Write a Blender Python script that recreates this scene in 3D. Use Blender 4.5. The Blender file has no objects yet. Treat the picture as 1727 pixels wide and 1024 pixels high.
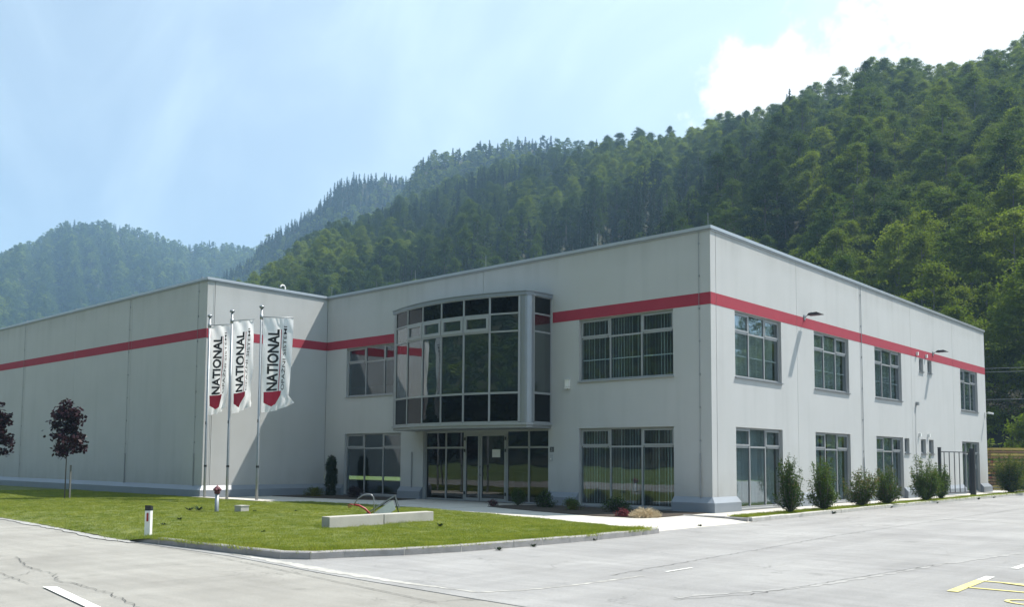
import bpy, bmesh, math, random
import numpy as np
from mathutils import Vector, Matrix, noise
R = math.radians
random.seed(7)
rng = np.random.default_rng(7)
scene = bpy.context.scene
COL = scene.collection

# ------------------------------------------------------------------ camera
CAMP = Vector((14.380, -25.335, 1.60))
YAW, PITCH, ROLL = 0.73226, 0.07427, 0.00625
fwd = Vector((-math.sin(YAW) * math.cos(PITCH), math.cos(YAW) * math.cos(PITCH), math.sin(PITCH)))
rgt = Vector((math.cos(YAW), math.sin(YAW), 0))
upv = rgt.cross(fwd)
r2 = rgt * math.cos(ROLL) + upv * math.sin(ROLL)
u2 = upv * math.cos(ROLL) - rgt * math.sin(ROLL)
cam = bpy.data.cameras.new('camera')
camo = bpy.data.objects.new('camera', cam)
COL.objects.link(camo)
M = Matrix((r2, u2, -fwd)).transposed().to_4x4()
M.translation = CAMP
camo.matrix_world = M
cam.sensor_width = 36
cam.sensor_fit = 'HORIZONTAL'
cam.lens = 1537.8 / 1727 * 36
cam.shift_y = (662.0 - 512) / 1727
cam.clip_start = 0.1
cam.clip_end = 9000
scene.camera = camo

# ------------------------------------------------------------------ light
SUN = Vector((0.54, 1.0, 1.84)).normalized()
SUN_EL = math.asin(SUN.z)
SUN_AZ = math.atan2(SUN.x, SUN.y)
SKY_STRENGTH = 0.08
SUN_STRENGTH = 5.0
EXPOSURE = 0.83
w = bpy.data.worlds.new('World')
scene.world = w
w.use_nodes = True
scene.view_settings.view_transform = 'Standard'
scene.view_settings.look = 'None'
scene.view_settings.gamma = 1
scene.view_settings.use_curve_mapping = False
scene.view_settings.exposure = EXPOSURE
sl = bpy.data.lights.new('sun', 'SUN')
sl.energy = SUN_STRENGTH
sl.angle = R(0.53)
sl.color = (1.0, 0.95, 0.87)
so = bpy.data.objects.new('sun', sl)
so.rotation_euler = SUN.to_track_quat('Z', 'Y').to_euler()
so.location = (40, 60, 120)
COL.objects.link(so)
cy = scene.cycles
cy.use_denoising = True
cy.max_bounces = 8
cy.diffuse_bounces = 3
cy.glossy_bounces = 4
cy.transmission_bounces = 4
cy.transparent_max_bounces = 24
cy.volume_bounces = 1
cy.sample_clamp_indirect = 8
cy.caustics_reflective = False
cy.caustics_refractive = False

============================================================

Aim
Omit the pictures and give the material again, exactly and in full.

Solution for this exercise
Write a Blender Python script that recreates this scene in 3D. Use Blender 4.5. The Blender file has no objects yet. Treat the picture as 1727 pixels wide and 1024 pixels high.
import bpy, bmesh, math, random
import numpy as np
from mathutils import Vector, Matrix, noise
R = math.radians
random.seed(7)
rng = np.random.default_rng(7)
scene = bpy.context.scene
COL = scene.collection

# ------------------------------------------------------------------ camera
CAMP = Vector((14.380, -25.335, 1.60))
YAW, PITCH, ROLL = 0.73226, 0.07427, 0.00625
fwd = Vector((-math.sin(YAW) * math.cos(PITCH), math.cos(YAW) * math.cos(PITCH), math.sin(PITCH)))
rgt = Vector((math.cos(YAW), math.sin(YAW), 0))
upv = rgt.cross(fwd)
r2 = rgt * math.cos(ROLL) + upv * math.sin(ROLL)
u2 = upv * math.cos(ROLL) - rgt * math.sin(ROLL)
cam = bpy.data.cameras.new('camera')
camo = bpy.data.objects.new('camera', cam)
COL.objects.link(camo)
M = Matrix((r2, u2, -fwd)).transposed().to_4x4()
M.translation = CAMP
camo.matrix_world = M
cam.sensor_width = 36
cam.sensor_fit = 'HORIZONTAL'
cam.lens = 1537.8 / 1727 * 36
cam.shift_y = (662.0 - 512) / 1727
cam.clip_start = 0.1
cam.clip_end = 9000
scene.camera = camo

# ------------------------------------------------------------------ light
SUN = Vector((0.54, 1.0, 1.84)).normalized()
SUN_EL = math.asin(SUN.z)
SUN_AZ = math.atan2(SUN.x, SUN.y)
SKY_STRENGTH = 0.08
SUN_STRENGTH = 5.0
EXPOSURE = 0.83
w = bpy.data.worlds.new('World')
scene.world = w
w.use_nodes = True
scene.view_settings.view_transform = 'Standard'
scene.view_settings.look = 'None'
scene.view_settings.gamma = 1
scene.view_settings.use_curve_mapping = False
scene.view_settings.exposure = EXPOSURE
sl = bpy.data.lights.new('sun', 'SUN')
sl.energy = SUN_STRENGTH
sl.angle = R(0.53)
sl.color = (1.0, 0.95, 0.87)
so = bpy.data.objects.new('sun', sl)
so.rotation_euler = SUN.to_track_quat('Z', 'Y').to_euler()
so.location = (40, 60, 120)
COL.objects.link(so)
cy = scene.cycles
cy.use_denoising = True
cy.max_bounces = 8
cy.diffuse_bounces = 3
cy.glossy_bounces = 4
cy.transmission_bounces = 4
cy.transparent_max_bounces = 24
cy.volume_bounces = 1
cy.sample_clamp_indirect = 8
cy.caustics_reflective = False
cy.caustics_refractive = False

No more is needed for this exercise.